=== Record excerpts ===
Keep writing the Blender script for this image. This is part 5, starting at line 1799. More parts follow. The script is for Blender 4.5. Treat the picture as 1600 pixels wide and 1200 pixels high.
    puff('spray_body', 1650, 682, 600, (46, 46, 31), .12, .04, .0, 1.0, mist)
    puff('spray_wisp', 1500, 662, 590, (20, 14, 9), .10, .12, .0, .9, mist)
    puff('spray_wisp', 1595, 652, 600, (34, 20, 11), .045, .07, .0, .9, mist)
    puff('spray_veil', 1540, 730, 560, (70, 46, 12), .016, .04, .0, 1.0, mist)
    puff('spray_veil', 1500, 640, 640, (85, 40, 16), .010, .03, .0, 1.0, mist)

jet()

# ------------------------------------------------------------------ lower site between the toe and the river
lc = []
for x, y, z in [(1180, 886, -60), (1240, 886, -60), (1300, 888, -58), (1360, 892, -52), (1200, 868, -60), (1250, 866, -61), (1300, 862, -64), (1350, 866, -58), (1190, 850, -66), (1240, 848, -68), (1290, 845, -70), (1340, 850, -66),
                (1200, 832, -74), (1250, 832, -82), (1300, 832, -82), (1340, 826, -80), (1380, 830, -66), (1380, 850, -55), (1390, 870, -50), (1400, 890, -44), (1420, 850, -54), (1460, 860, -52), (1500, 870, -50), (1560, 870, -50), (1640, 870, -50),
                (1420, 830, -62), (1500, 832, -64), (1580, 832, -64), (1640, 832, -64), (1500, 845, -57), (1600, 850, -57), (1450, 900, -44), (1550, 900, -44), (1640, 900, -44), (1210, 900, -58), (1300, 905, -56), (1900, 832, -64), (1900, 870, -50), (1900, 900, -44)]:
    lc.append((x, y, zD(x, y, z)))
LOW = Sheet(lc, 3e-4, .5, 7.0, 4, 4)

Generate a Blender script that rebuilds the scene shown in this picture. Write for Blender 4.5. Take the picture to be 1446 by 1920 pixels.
===
> _Stated exercise_: Reproduce all data above, unchanged.

> _Written reply_:
Keep writing the Blender script for this image. This is part 5, starting at line 1799. More parts follow. The script is for Blender 4.5. Treat the picture as 1600 pixels wide and 1200 pixels high.
    puff('spray_body', 1650, 682, 600, (46, 46, 31), .12, .04, .0, 1.0, mist)
    puff('spray_wisp', 1500, 662, 590, (20, 14, 9), .10, .12, .0, .9, mist)
    puff('spray_wisp', 1595, 652, 600, (34, 20, 11), .045, .07, .0, .9, mist)
    puff('spray_veil', 1540, 730, 560, (70, 46, 12), .016, .04, .0, 1.0, mist)
    puff('spray_veil', 1500, 640, 640, (85, 40, 16), .010, .03, .0, 1.0, mist)

jet()

# ------------------------------------------------------------------ lower site between the toe and the river
lc = []
for x, y, z in [(1180, 886, -60), (1240, 886, -60), (1300, 888, -58), (1360, 892, -52), (1200, 868, -60), (1250, 866, -61), (1300, 862, -64), (1350, 866, -58), (1190, 850, -66), (1240, 848, -68), (1290, 845, -70), (1340, 850, -66),
                (1200, 832, -74), (1250, 832, -82), (1300, 832, -82), (1340, 826, -80), (1380, 830, -66), (1380, 850, -55), (1390, 870, -50), (1400, 890, -44), (1420, 850, -54), (1460, 860, -52), (1500, 870, -50), (1560, 870, -50), (1640, 870, -50),
                (1420, 830, -62), (1500, 832, -64), (1580, 832, -64), (1640, 832, -64), (1500, 845, -57), (1600, 850, -57), (1450, 900, -44), (1550, 900, -44), (1640, 900, -44), (1210, 900, -58), (1300, 905, -56), (1900, 832, -64), (1900, 870, -50), (1900, 900, -44)]:
    lc.append((x, y, zD(x, y, z)))
LOW = Sheet(lc, 3e-4, .5, 7.0, 4, 4)

Generate a Blender script that rebuilds the scene shown in this picture. Write for Blender 4.5. Take the picture to be 1446 by 1920 pixels.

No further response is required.